The Waiting Room

This could take a while...

Tuesday, December 09, 2014

Not good, but great

Posted by Seeking Solace |

When I was in my first year of law school, I had this one professor who had the reputation of being a total hard-ass. If someone looked up the Socratic Method in the dictionary, she would be a reference. She would use her red pen of death on our papers that there was more red ink than black. She did not allow students to revise papers. She felt that if what you submitted was your best effort, then you need to accept the grade that goes with that effort. For many of my classmates, what they thorught was their absolute best effort was met with a less than favorable grade.

When it came to my papers, she always left a note saying, I am not grading this until you make the following revisions... With a heavy sigh, I made the revisions she suggested, only to be told to revise the paper again and again. I think I revised one paper four times before it met with her approval. The end result was not only an "A" on every paper I submitted, but an "A" for the course.
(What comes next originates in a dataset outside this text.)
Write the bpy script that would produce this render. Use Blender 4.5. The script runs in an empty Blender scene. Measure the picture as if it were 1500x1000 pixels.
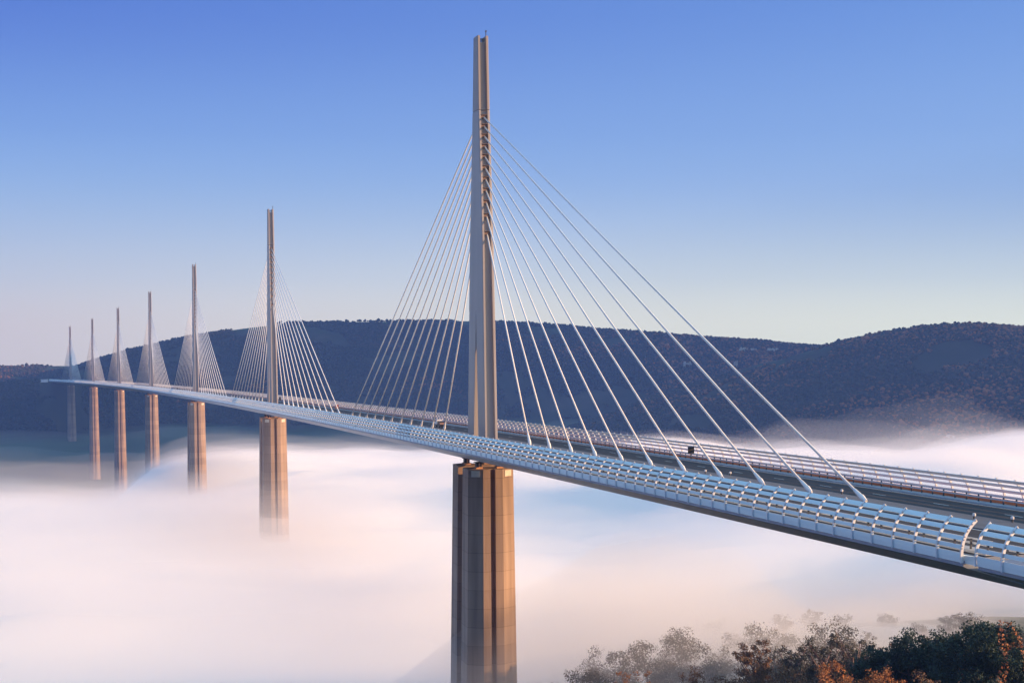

I didn't tell my fellow classmates about my revision opportunities. Law school is very competitive and I knew that I would open the flood gates by disclosing my "advantage". But, I had to know why my professor allowed me revise my papers when so many of my classmates were not afforded such a luxury.

She told me that she saw something special about me. She knew that I had what it took to be successful in law school and beyond. She said that she wanted to push me to see if I could exceed her expectations, which I did quite well.  She wanted my work to not just be good, but great.

Twenty-one years later, I find myself doing the same with the students in my undergraduate law course. I have two students who possess the ability to go beyond my expectations. Both of their semester project papers are good, but they could be so much better with some revision. So, like my law professor, I gave them constructive feedback on where they need to make some changes, sent the paper back to them with a new deadline for submission.

And, just like my professor, I told them that I want their work to not just be good, but great.


Rebecca said...

That's fabulous. I enjoyed reading that so much.